13. The semiconductor IC device of claim 12, further comprising:

a plurality of second nanosheet channels each in direct contact with the second source/drain region.

14. The semiconductor IC device of claim 13, further comprising:

a gate structure in direct contact with the plurality of first nanosheet channels, in direct contact with the plurality of second nanosheet channels, in direct contact with the first isolation pillar, and in direct contact with the second isolation pillar.

15. The semiconductor IC device of claim 14, wherein the top surface of the first isolation pillar is substantially coplanar with a top surface of the gate structure.

16. The semiconductor IC device of claim 15, further comprising:

a shallow trench isolation (STI) region below the second isolation pillar.

17. The semiconductor IC device of claim 16, further comprising:

a first backside contact in direct contact with the first source/drain region, in direct contact with the first isolation pillar, and in direct contact with the STI region.

18. The semiconductor IC device of claim 10, wherein the first isolation pillar is composed of a first dielectric material and wherein the second isolation pillar is composed of a second dielectric material that is different than the first dielectric material.
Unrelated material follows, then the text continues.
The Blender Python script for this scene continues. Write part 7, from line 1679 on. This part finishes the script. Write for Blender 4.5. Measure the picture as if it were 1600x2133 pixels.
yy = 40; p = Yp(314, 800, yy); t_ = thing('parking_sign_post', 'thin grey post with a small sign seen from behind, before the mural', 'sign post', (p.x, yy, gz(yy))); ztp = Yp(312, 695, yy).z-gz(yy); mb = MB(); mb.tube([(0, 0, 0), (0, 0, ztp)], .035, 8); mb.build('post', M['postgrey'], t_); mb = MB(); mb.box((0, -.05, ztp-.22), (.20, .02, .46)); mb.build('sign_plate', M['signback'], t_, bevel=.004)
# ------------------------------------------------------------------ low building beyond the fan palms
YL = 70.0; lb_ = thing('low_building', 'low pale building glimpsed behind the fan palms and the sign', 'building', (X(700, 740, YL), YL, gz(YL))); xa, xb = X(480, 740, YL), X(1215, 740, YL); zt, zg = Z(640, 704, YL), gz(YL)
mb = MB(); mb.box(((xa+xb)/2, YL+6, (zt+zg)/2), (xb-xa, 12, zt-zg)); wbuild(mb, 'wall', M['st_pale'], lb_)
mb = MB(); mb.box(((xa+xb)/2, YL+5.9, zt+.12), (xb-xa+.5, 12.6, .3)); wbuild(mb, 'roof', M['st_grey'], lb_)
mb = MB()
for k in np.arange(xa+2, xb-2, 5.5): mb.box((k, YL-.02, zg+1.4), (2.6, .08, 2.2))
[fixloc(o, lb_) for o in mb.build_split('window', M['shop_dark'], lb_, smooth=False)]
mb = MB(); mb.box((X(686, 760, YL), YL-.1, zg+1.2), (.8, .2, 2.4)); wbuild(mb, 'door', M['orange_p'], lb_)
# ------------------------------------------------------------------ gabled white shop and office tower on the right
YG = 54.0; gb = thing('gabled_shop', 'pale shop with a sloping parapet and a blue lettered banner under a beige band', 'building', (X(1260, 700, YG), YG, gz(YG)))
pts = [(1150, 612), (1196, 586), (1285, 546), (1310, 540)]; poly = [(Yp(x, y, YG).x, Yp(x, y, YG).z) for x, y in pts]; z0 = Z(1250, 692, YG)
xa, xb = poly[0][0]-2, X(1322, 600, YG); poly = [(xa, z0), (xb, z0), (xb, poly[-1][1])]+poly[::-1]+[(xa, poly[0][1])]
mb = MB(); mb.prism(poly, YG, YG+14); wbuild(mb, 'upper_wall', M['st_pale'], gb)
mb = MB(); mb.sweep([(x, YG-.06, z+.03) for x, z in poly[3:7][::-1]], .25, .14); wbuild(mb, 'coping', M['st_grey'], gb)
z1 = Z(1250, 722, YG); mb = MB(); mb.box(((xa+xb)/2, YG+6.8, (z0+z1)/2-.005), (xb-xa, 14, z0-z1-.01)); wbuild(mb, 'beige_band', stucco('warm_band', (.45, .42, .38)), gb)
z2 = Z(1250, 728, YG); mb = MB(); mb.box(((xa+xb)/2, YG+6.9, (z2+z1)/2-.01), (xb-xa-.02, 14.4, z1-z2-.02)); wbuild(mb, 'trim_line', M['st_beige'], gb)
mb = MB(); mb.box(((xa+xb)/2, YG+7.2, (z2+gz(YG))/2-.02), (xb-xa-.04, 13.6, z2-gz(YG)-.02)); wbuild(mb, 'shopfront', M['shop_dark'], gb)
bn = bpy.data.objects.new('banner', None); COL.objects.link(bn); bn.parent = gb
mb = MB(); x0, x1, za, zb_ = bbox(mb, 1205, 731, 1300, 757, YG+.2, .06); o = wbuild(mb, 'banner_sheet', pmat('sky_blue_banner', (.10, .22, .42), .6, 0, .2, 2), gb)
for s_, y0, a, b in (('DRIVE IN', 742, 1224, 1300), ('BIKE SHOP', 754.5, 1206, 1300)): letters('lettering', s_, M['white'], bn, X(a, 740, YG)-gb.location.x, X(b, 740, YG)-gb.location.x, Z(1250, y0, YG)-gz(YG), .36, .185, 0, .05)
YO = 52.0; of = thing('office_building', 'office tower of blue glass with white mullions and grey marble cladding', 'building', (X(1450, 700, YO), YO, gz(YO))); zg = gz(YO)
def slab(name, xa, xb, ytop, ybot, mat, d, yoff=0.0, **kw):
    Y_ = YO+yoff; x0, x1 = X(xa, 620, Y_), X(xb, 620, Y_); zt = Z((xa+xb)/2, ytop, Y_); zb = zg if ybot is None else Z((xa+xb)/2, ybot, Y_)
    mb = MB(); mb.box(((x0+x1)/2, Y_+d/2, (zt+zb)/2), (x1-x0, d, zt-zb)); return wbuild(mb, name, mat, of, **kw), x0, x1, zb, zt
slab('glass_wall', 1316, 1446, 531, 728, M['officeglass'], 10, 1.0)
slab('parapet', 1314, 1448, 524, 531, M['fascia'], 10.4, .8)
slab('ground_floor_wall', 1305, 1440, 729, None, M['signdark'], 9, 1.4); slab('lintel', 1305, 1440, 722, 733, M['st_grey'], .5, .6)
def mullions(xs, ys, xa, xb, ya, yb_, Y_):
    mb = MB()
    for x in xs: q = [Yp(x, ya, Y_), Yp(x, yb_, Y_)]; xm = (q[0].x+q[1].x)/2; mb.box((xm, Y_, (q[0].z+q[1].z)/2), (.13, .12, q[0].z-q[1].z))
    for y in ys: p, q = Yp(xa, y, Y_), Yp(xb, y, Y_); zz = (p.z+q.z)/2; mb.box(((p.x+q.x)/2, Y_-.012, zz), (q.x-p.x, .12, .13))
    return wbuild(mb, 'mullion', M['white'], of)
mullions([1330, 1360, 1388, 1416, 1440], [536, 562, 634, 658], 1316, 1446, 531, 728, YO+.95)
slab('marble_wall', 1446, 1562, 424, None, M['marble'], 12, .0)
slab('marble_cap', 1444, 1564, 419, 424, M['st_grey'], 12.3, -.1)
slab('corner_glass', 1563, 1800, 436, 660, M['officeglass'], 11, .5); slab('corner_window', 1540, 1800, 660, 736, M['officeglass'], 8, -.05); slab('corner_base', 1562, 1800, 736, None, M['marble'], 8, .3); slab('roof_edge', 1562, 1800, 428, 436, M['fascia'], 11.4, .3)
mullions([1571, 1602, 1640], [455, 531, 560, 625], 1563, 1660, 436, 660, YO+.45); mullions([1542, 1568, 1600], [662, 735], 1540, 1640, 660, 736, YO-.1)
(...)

19. A semiconductor integrated circuit (IC) device comprising:

a first source/drain region;

a second source/drain region;

a first isolation pillar in direct contact with a first sidewall of the first source/drain region;

a second isolation pillar in direct contact with a second sidewall of the first source/drain region and in direct contact with a first sidewall of the second source/drain region; and

a third isolation pillar in direct contact with a second sidewall of the second source/drain region.

20. The semiconductor IC device of claim 19, wherein a bottom surface of the first isolation pillar is below a bottom surface of the second isolation pillar and wherein the bottom surface of the first isolation pillar is substantially coplanar with a bottom surface of the third isolation pillar.